A hippie hitches a ride with a biker gang and attends a wild biker wedding.  While the gang are hooting and hollering, he sneaks off to bang his girlfriend in a barn.  That’s when the cops show up and chase away the bikers.  The asshole cop in charge then takes it upon himself to rape the hippie’s girlfriend.  The cops blames the crime on the bikers and teams up with the girl’s grieving father to shoot a bunch of bikers in slow motion, mostly to cover his ass, but also because shooting bikers in slow motion takes up about a third of the running time.

Northville Cemetery Massacre is mostly notable for being the first collaboration between Dear and The Monkees’ Michael Nesmith.  The two later worked together on Elephant Parts, and another motorcycle-themed movie, Time Rider.  Even though Nesmith is my second favorite Monkee, the music in this isn’t particularly great and sounds about what you’d expect from your average biker flick.

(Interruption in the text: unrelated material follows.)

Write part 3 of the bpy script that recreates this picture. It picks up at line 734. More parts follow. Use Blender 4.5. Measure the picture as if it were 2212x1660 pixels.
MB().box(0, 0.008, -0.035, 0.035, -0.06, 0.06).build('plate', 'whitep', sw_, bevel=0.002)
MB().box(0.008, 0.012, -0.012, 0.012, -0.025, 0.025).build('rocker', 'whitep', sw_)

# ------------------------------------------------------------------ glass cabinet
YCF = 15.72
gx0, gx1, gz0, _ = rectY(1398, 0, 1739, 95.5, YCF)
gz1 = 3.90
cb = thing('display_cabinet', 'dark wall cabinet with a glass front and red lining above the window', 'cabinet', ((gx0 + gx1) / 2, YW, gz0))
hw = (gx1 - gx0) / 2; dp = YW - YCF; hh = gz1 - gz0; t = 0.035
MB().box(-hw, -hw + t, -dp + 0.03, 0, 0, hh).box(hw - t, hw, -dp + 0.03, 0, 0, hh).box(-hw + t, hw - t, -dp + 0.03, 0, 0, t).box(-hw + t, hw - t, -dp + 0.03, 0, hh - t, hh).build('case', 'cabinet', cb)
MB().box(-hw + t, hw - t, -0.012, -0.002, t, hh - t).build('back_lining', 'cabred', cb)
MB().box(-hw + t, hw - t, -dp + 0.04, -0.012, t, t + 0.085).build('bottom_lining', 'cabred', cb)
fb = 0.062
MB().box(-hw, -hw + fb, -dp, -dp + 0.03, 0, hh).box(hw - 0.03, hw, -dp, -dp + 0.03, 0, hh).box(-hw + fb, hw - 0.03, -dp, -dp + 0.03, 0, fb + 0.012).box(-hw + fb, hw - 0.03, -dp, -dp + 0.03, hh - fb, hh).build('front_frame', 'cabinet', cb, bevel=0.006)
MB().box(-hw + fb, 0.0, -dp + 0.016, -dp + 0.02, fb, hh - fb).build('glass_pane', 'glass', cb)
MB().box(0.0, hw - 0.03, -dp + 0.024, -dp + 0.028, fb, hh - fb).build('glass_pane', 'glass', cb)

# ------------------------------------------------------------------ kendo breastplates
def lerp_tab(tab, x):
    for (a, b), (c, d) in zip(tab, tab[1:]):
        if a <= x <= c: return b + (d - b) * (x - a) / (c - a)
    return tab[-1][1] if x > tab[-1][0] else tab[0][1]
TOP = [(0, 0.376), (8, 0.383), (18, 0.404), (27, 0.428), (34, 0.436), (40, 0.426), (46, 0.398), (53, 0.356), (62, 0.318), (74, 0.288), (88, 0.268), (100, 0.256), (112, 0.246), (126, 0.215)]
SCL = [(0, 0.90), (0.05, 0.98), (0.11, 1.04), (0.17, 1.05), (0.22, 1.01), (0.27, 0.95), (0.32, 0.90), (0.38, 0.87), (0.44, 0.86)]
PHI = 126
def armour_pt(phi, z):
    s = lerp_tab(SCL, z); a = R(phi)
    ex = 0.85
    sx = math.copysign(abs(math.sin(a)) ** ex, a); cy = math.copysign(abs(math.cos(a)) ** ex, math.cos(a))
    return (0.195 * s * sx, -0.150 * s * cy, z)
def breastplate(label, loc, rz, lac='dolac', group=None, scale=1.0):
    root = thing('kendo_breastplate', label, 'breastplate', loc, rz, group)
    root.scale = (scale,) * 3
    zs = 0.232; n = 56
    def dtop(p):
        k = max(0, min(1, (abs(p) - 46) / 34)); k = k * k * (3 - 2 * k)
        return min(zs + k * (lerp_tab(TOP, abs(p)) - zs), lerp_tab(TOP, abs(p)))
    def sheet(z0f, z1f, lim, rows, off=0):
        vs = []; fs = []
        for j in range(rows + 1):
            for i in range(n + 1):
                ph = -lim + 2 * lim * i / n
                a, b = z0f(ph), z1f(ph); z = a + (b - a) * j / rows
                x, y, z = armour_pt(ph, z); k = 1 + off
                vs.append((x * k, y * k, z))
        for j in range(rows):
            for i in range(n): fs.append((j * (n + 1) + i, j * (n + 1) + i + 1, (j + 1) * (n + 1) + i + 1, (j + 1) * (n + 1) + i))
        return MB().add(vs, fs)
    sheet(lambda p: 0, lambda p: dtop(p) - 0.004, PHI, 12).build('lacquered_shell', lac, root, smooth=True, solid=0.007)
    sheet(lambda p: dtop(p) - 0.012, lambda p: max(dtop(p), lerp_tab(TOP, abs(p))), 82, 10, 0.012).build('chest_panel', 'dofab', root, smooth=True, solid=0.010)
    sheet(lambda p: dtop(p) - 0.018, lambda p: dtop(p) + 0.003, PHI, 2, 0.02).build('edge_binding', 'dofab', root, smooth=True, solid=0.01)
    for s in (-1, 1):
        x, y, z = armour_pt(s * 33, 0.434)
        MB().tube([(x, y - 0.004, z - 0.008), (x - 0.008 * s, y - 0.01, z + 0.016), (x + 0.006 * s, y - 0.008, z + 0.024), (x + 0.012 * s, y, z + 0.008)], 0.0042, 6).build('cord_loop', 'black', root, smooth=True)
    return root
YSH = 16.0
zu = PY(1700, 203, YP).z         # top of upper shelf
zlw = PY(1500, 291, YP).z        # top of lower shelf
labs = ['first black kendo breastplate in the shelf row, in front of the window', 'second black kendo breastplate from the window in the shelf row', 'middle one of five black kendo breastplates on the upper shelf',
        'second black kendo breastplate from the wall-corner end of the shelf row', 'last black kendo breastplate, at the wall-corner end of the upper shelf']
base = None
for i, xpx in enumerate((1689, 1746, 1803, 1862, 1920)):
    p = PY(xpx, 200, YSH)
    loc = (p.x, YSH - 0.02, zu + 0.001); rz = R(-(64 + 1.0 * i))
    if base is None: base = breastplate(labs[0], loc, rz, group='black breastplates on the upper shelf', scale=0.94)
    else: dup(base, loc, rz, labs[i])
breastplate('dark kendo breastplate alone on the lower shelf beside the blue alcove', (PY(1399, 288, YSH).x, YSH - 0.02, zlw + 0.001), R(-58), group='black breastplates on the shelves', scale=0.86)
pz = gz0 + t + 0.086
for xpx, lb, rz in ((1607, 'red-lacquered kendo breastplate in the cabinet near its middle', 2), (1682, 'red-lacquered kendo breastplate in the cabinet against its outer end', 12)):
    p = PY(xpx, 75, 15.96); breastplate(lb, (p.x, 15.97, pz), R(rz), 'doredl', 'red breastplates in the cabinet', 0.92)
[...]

Dear and Dyke don’t do much to keep the story progressing.  It pretty much plays its cards too soon and quickly gets repetitive from there.  By the time the big Massacre does happen, we’ve already grown numb to the sight of seeing bikers gushing blood and guts in slow-mo.  The open-ended ending is a bit of a cop out too, which is kind of a letdown considering all the carnage that came before.

Oh, and if the leading man’s voice sounds familiar, it’s because he was dubbed by none other than Nick Nolte!  

AKA:  Harley’s Angels.  AKA:  Freedom:  R.I.P.